Manufacturing and quality

Sixty employees work on manufacturing the new car, and they expect to make five cars per day. The price at introduction is 4,800 kronor. The covered variant PV4 comes a few months later. The wooden frame is covered with pegamoid, a kind of artificial leather, because the wooden frame cannot support a sheet-metal body. The price for PV4 is 1,000 kronor higher, and the intention is to build 500 units of each model during the first year.

But customers are skeptical and only 201 units of the ÖV4 are sold in the first year. Four more ÖV4s are built, but it's not until 1930 that the last one is sold. Volvo doesn't have a flying start as a car manufacturer. The price deters, and customers would rather have six-cylinder engines, besides, open cars are not suitable for the Swedish climate. At this time, in the USA, 80% of cars are covered, so the strategic choice of the Volvo founders is undoubtedly surprising.

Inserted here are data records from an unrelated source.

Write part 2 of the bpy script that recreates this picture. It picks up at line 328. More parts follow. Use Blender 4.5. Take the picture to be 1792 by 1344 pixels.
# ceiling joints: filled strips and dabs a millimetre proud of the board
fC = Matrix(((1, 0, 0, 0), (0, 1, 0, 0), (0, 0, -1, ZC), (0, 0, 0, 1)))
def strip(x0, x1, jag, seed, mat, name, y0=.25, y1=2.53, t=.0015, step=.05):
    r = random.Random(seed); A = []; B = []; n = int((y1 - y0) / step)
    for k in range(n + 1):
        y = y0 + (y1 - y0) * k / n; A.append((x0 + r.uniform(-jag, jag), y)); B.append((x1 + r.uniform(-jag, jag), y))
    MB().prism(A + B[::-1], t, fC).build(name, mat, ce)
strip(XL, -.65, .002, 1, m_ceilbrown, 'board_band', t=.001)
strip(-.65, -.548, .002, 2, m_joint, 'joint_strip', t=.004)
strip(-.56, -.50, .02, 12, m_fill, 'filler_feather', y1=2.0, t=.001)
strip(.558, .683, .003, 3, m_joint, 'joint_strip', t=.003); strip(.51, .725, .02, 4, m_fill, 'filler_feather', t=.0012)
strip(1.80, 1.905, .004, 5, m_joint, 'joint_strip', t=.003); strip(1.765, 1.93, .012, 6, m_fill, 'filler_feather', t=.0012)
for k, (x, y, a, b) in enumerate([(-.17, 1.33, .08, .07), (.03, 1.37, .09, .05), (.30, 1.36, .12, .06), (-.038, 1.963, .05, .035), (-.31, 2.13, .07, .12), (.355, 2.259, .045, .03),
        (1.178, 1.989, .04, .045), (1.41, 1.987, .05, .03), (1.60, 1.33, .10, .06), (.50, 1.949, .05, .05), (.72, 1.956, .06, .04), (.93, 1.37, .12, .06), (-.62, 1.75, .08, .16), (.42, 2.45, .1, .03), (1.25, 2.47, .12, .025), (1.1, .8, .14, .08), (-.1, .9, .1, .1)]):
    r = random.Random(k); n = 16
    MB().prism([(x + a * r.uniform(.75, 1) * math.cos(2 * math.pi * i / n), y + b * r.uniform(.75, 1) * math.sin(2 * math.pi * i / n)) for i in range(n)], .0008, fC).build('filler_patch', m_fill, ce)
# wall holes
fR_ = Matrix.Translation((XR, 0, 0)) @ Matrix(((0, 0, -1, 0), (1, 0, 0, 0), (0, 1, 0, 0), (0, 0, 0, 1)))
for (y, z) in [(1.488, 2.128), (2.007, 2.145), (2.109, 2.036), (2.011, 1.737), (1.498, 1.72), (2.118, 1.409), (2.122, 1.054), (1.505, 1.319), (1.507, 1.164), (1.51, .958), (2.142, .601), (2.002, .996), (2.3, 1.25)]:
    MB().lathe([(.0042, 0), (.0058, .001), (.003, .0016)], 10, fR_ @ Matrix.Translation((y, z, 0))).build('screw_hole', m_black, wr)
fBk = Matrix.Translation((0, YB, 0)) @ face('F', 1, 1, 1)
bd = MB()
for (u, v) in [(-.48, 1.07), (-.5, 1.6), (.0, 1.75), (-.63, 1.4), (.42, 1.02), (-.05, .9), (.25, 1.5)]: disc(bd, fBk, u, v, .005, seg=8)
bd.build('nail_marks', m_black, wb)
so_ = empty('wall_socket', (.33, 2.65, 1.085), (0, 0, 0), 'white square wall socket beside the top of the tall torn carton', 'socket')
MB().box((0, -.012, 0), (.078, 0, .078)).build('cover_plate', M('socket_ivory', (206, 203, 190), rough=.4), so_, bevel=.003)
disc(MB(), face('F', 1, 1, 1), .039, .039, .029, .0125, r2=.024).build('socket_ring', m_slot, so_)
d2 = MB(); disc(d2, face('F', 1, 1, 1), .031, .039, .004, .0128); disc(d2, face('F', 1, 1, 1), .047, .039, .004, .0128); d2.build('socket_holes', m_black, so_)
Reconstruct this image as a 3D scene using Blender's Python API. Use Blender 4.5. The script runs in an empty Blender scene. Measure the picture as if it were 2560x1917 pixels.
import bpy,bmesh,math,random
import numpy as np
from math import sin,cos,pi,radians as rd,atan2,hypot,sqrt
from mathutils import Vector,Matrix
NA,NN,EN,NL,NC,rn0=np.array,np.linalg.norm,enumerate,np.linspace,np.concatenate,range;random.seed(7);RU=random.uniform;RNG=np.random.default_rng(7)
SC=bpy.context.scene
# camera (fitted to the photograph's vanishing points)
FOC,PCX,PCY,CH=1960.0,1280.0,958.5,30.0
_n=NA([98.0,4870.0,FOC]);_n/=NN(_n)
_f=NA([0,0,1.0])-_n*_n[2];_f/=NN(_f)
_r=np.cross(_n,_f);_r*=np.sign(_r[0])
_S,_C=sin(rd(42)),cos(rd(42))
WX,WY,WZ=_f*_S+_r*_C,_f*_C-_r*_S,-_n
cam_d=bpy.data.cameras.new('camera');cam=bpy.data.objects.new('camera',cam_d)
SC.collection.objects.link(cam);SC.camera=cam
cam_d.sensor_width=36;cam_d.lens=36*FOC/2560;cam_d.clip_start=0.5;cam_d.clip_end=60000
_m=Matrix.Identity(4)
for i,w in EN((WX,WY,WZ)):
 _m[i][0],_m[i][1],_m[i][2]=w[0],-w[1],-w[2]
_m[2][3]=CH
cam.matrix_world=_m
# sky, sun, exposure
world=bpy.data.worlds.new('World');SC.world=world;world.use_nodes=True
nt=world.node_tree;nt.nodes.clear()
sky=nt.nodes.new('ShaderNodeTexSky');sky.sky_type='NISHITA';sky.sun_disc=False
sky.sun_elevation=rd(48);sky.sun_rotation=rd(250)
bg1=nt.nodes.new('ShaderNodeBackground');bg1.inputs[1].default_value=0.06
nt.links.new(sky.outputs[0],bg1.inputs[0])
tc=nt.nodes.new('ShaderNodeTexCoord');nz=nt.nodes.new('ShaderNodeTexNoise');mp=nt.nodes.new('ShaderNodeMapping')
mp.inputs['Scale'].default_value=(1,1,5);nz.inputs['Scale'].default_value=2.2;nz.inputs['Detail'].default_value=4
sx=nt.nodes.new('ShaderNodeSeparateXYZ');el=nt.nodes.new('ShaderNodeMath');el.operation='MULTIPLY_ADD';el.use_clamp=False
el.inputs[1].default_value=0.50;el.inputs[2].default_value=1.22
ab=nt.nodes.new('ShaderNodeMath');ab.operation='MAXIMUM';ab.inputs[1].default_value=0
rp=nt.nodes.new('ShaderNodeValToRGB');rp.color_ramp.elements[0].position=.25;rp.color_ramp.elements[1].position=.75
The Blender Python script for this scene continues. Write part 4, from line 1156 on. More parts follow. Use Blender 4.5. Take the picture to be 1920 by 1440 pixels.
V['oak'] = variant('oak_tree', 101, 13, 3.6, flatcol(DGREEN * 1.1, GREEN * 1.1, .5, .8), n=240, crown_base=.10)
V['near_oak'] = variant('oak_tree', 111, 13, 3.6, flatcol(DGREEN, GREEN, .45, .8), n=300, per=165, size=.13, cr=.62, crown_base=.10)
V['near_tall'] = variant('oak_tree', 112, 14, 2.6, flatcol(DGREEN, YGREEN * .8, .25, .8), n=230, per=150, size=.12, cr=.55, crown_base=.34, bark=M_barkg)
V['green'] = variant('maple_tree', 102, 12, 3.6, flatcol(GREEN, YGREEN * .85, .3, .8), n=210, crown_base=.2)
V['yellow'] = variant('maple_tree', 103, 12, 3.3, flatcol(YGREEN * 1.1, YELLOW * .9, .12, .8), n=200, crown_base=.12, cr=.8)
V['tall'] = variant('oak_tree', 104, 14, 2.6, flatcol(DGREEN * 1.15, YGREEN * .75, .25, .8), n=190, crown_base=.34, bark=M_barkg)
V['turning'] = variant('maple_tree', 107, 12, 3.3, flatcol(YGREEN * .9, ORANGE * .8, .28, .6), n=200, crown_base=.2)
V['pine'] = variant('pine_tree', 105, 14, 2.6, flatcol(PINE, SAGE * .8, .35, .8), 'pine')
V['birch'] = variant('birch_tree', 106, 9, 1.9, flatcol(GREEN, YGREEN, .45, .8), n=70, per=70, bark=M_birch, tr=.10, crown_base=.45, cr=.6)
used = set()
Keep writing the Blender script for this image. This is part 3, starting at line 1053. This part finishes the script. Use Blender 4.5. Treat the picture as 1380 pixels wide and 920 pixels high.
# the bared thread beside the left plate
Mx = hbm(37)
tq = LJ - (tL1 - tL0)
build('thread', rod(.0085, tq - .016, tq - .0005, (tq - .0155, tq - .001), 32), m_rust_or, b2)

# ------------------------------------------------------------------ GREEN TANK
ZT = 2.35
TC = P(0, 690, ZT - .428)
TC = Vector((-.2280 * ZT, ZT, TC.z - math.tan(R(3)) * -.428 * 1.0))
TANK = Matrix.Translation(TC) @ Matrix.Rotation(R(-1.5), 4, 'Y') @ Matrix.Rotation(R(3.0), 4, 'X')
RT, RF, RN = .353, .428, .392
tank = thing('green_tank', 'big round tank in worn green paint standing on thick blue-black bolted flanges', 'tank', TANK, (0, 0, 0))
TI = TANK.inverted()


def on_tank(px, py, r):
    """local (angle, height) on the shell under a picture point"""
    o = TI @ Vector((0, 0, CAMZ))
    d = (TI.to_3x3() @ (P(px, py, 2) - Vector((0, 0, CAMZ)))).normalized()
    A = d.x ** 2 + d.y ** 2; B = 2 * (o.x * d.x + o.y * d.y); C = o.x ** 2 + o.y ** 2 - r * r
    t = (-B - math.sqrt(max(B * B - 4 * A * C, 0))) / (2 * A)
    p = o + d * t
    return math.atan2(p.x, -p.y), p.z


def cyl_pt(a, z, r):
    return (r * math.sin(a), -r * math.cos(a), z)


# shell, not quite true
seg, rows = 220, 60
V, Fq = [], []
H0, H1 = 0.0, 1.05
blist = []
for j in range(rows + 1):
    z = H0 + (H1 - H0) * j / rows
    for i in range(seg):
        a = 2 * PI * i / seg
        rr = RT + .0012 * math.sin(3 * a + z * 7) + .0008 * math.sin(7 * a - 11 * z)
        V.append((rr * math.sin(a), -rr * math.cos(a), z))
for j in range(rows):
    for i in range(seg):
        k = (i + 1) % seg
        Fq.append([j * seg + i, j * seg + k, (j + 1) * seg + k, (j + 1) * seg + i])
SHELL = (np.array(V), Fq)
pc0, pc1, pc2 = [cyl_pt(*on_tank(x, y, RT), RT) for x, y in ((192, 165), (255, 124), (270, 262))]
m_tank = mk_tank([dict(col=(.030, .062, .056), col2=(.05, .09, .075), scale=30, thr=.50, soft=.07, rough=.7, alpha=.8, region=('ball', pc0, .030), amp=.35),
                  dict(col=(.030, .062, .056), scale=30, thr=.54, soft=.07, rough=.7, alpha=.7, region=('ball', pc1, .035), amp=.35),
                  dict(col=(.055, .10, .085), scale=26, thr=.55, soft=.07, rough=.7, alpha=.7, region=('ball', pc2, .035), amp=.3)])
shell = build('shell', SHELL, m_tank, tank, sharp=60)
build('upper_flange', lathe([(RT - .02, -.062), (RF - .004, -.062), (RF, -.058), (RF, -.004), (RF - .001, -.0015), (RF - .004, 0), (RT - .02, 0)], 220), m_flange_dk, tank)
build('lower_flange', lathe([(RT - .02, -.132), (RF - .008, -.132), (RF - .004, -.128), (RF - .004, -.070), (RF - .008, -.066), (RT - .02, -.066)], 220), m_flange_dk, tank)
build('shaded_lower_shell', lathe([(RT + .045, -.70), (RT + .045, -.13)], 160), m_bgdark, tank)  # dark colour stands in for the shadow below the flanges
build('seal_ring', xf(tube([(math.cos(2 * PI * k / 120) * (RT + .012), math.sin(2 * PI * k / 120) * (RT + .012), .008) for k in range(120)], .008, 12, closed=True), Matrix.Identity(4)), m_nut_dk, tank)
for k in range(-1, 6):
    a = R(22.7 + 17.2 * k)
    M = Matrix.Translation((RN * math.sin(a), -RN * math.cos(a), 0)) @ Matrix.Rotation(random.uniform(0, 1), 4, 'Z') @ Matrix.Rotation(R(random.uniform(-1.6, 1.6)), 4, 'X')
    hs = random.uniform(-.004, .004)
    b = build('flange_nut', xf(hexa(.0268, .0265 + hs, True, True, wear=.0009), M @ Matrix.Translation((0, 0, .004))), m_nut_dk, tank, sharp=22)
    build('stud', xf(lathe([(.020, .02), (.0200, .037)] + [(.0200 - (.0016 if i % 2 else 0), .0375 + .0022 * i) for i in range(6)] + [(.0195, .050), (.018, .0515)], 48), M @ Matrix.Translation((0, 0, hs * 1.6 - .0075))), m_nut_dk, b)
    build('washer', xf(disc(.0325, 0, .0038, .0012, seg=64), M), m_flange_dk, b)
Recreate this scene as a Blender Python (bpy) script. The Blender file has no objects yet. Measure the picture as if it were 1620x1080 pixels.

The quality is also poor. At high speeds, the car shakes, and the wooden frame creaks. To counteract this, customers hang wet rags on the wheels so that the frame and wheel rims will swell. Nor is the pegamoid on PV4 entirely successful. The first buyer of an ÖV4 is either manager Gunnar Håkansson in Sandared outside Borås – or more likely the dealer Ernst Grauers in Stockholm, whose contract bears an earlier date. At that point, the story of Volvo's first car remains somewhat unclear.